First, I determined the adjoint operator $A^*$; it is given by $x\mapsto\int\limits_t^1 x(s)\, ds$. Then I attested that $Av_j=\sigma_ju_j$ and $A^*u_j=\sigma_jv_j$.
Moreover, I showed with substitution $\omega=(j-1/2)\pi x$ that
$\langle v_j,v_j\rangle_{L^2([0,1])}=\frac{2}{(j-1/2)\pi}\int\limits_0^{(j-1/2)\pi}\lvert\cos(\omega)\rvert^2\, d\omega=1$ and similarly $\langle u_j,u_j\rangle_{L^2([0,1])}=1$.

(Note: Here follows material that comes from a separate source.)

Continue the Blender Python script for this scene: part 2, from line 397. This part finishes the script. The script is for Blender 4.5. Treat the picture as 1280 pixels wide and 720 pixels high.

Furthermore, I calculated for $k\neq j$ that
$\langle v_j,v_k\rangle_{L^2([0,1])}=\int\limits_0^1 v_j(x)\overline{v_k(x)}\, dx=\int\limits_0^1 v_j(x)v_k(\overline{x})\, dx=\int\limits_0^1 v_j(x)v_k(x)\, dx$ because $x\in [0,1]$. This integral is 0.
Similarly $\langle u_j,u_k\rangle_{L^2([0,1])}=0$.
So far so good. But is this the whole task? Is there something i have to show additionally?